Still got some left on display at SP
 
Or AMX13SM1 to tackle russian T34 ?

Both also 75mm gun ...
 
More pertinent question: is Sinkieland a stakeholder in the money laundering and child trafficking hub that is Ukraine? :cool:

 
this useless motherfucker will bring this island to ruins eventually
a normal person couldnt be more stupid if they try for a thousand years.....
He is already joining sanctions against Russia. That's why we're not getting cheap oil. And that is why electricity tariffs are going through the roof!
 
SINGAPORE, April 6 (Reuters) - Singapore's diesel imports from Russia hit their highest volume in more than a year in March and are likely to stay elevated in April, according to government data and industry sources.

Global oil trade flows have changed since Europe banned imports of Russian oil products from Feb. 5 and the Group of Seven Nations, EU and Australia imposed a $100 cap on Russian diesel trade using western ships and insurance.



The curbs are aimed at restricting Russia's revenues while keeping a lid on prices by allowing supplies into the market.

Data from Enterprise Singapore, Refinitiv, Vortexa and an analyst showed Singapore's March diesel imports hit 46,000 tonnes (342,700 barrels) after the tanker Stemnitsa arrived on March 24 from the Russian port of Nadhodka and discharged the only cargo for the month.
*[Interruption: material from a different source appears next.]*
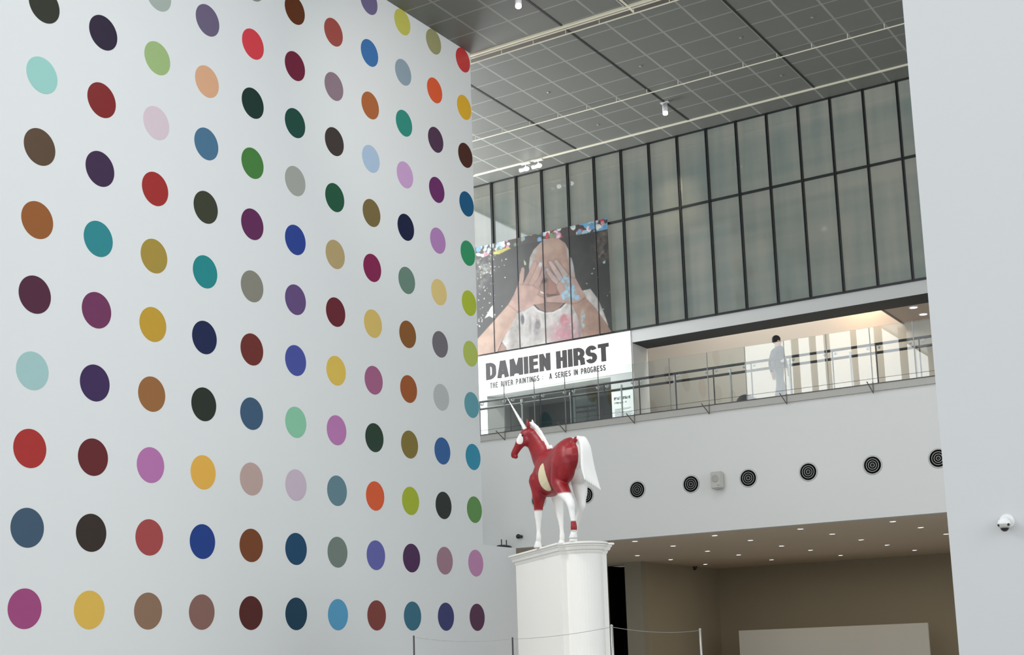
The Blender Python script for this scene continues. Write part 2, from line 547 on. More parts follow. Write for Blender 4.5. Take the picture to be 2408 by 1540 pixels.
ceiling_rail(17.4, ZC - 0.14, 'cream lighting rail on short hangers across the middle of the grey ceiling', YEND, 6.6)
ceiling_rail(13.05, ZC - 0.16, 'cream lighting rail in the ceiling recess, the one nearer the glazed wall', YEND, 1.6)
t = ceiling_rail(12.98, ZC - 0.06, 'thin cream rail in the ceiling recess, close along its bright edge', YEND, 1.6, 0.018, False)
t = thing('ceiling_conduit', 'short pale conduit branching off the recessed rail across the ceiling tiles', 'conduit', (0, 0, 0))
MB().tube([(10.6, -4.45, ZC - 0.03), (12.9, -4.45, ZC - 0.03), (13.05, -4.5, ZC - 0.12)], 0.025, 8).build('pipe', RAILW, t)
MB().tube([(10.6, -4.37, ZC - 0.03), (12.9, -4.37, ZC - 0.03)], 0.015, 8).build('cable', PLAST, t)


def ceiling_spot(p, label, tilt=0.35):
    t = thing('ceiling_spotlight', label, 'spotlight', p, 'white spotlights under the ceiling')
    MB().box(-0.05, 0.05, -0.12, 0.12, -0.03, 0.0).build('mount', LAMPW, t)
    MB().tube([(0, 0, -0.03), (0, 0, -0.1)], 0.02, 8).build('stem', LAMPW, t)
    d = Vector((-0.3, -0.15, -1)).normalized()
    b0 = Vector((0, 0, -0.08))
    MB().tube([b0, b0 + d * 0.27], 0.075, 20).build('lamp_housing', LAMPW, t, True)
    MB().tube([b0 + d * 0.27, b0 + d * 0.32], [0.066, 0.07], 20).build('lamp_lens', GLOW, t, True)


p = on(1564, 240, 2, ZC)
ceiling_spot((p.x, -2.65, ZC), 'white cylindrical spotlight hanging under the ceiling near the glazed wall')
ceiling_spot((10.9, -2.65, ZC), 'white cylindrical spotlight at the top edge, before the ceiling recess')


def twin_spot(p, label):
    t = thing('track_spotlight', label, 'spotlight', p, 'small twin spotlights by the glazing')
    MB().box(-0.05, 0.05, -0.16, 0.16, -0.03, 0).tube([(0, 0, -.03), (0, 0, -.14)], .015, 8).build('mount', LAMPW, t)
    MB().tube([(-0.02, 0.2, -0.2), (-0.02, -0.02, -0.2)], 0.06, 16).build('lamp_housing', LAMPW, t, True)
    MB().ball((-0.05, -0.06, -0.21), (0.08, 0.09, 0.065), 16).build('lamp_lens', GLOW, t, True)


twin_spot((20.05, 2.85, ZC - 0.04), 'small white track spotlight by the glazing, left one of a pair')
twin_spot((20.05, 2.40, ZC - 0.04), 'small white track spotlight by the glazing, right one of a pair')
for i, (u, v, ps) in enumerate(((1290, 217, 'above the left lighting rail end'), (1407, 293, 'between the rail and the glazed wall, left of the spotlight'), (1910, 40, 'near the white pier, higher of two'), (1742, 88, 'in the middle of the ceiling tiles'), (1507, 155, 'above the lighting rail, left of the middle'), (1838, 177, 'below the lighting rail near the pier'))):
    p = on(u, v, 2, ZC)
    tag(MB().lathe([(0.0, -0.04), (0.015, -0.036), (0.02, -0.02), (0.05, -0.008), (0.05, 0.0)], p, 'z', 12).build('ceiling_sprinkler', ALU), 'tiny sprinkler head ' + ps, 'sprinkler', 'sprinkler heads on the ceiling')

# ------------------------------------------------------------------ vents in the gallery wall
def vent(p, label):
    t = thing('round_vent', label, 'vent', p, 'round air vents in a row on the gallery wall')
    MB().lathe([(0.178, -0.010), (0.197, -0.010), (0.202, -0.005), (0.202, 0.0)], (0, 0, 0), 'x', 40).build('flange', GALW, t)
    MB().lathe([(0.202, -0.001), (0.202, -0.006), (0.207, -0.006), (0.207, -0.001)], (0, 0, 0), 'x', 40).build('shadow_ring', DARKST, t)
    MB().lathe([(0.0, -0.004), (0.179, -0.004), (0.179, -0.013), (0.184, -0.013)], (0, 0, 0), 'x', 40).build('duct', BLACK, t)
    for r in (0.042, 0.088, 0.134):
        MB().lathe([(r - 0.004, -0.006), (r - 0.006, -0.018), (r + 0.006, -0.018), (r + 0.004, -0.006)], (0, 0, 0), 'x', 36).build('grille_ring', ALU, t)
    MB().lathe([(0.0, -0.018), (0.014, -0.018), (0.014, -0.006)], (0, 0, 0), 'x', 16).build('hub', BLKPL, t)
    return t


VY = [-0.70, -2.02, -3.393, -4.764, -6.163, -7.557, -8.979, -10.365]
VL = ['round black vent seen between the front legs of the horse statue', 'round black vent half hidden behind the tail of the horse statue',
      'round black vent alone on the wall just right of the horse statue', 'round black vent just left of the grey wall speaker',
      'round black vent just right of the grey wall speaker', 'round black vent, second to the right of the wall speaker',
      'round black vent, next to last before the white pier', 'round black vent partly cut off by the white pier']
v0 = vent((XA, VY[0], 4.466), VL[0])
for y, l in list(zip(VY, VL))[1:]:
    dup(v0, (XA, y, 4.466), l)

# wall speaker
t = thing('wall_speaker', 'small grey box loudspeaker on the gallery wall between two vents', 'speaker', (XA, -5.46, 4.476))
sb = MB().box(-0.2, -0.03, -0.13, 0.13, -0.19, 0.19)
bmesh.ops.bevel(sb.bm, geom=sb.bm.edges[:], offset=0.02, segments=2, affect='EDGES')
sb.build('cabinet', PLAST, t)
MB().lathe([(0.0, -0.212), (0.07, -0.212), (0.085, -0.205), (0.085, -0.19)], (0, 0.01, 0.03), 'x', 24).build('speaker_grille', mat('grille_grey', srgb(165, 163, 158), 0.6), t)
MB().box(-0.206, -0.199, -0.09, -0.03, -0.135, -0.115).build('badge', ALU, t)
MB().box(-0.03, 0.0, -0.05, 0.05, -0.05, 0.05).build('wall_bracket', BLKPL, t)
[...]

Singapore's Russian gasoil imports last hit an all-time high of 95,000 tonnes in December 2021, but the Asian oil hub received only 20,000 tonnes of the industrial fuel from Russia in 2022, Refinitiv data showed.
 
https://asiatimes.com/2023/05/the-dirty-five-laundering-russias-oil/

SINGAPORE – Western nations have taken major steps to cut energy ties with Russia by cracking down on imports of seaborne crude oil and refined petroleum products while imposing a US$60 price cap on sales to non-Western countries in a bid to crimp the Kremlin’s ability to finance its war in Ukraine.

At the same time, nations that sanctioned Russian oil have dramatically increased imports of refined oil products from countries that have become the largest importers of Russian crude since Moscow invaded Ukraine last February, according to a recently released report by the Finland-based Center for Research on Energy and Clean Air (CREA).
 
The organization tags five non-sanctioning countries – China, India, Turkey, United Arab Emirates (UAE) and Singapore – as “launderers” of Russian oil, which is blended with non-Russian origin crude and re-exported globally, including to the very nations enforcing the price cap and embargo in what CREA describes as a “major loophole” in the sanctions regime.

Isaac Levi, an energy analyst at CREA and the report’s co-author, told Asia Times that the EU’s oil ban and price cap, imposed in December and February respectively, have cost Moscow an estimated 160 million euros (US$175.3 million) per day, but were cautiously designed to allow Russian oil flows onto global markets to keep prices down and avoid supply disruptions.

“Now that the bans are in place, Russia’s revenues are starting to rebound,” he said, describing the loophole as a “legal way” for sanction-imposing countries to buy oil products previously bought directly from Russia, which are now being sold by third countries at a premium. “This process provides higher demand for Russian oil, creating higher export volumes and prices.”


In November, the International Energy Agency (IEA) projected that Russian oil output would fall by 1.4 million barrels per day (bpd) in 2023 following the EU’s ban on seaborne exports of Russian crude. But with more than 90% of Russian crude now finding buyers in Asia, exports averaged 3.76 million bpd in April, 22% above the average pre-war level of 3.1 million bpd, according to S&P Global.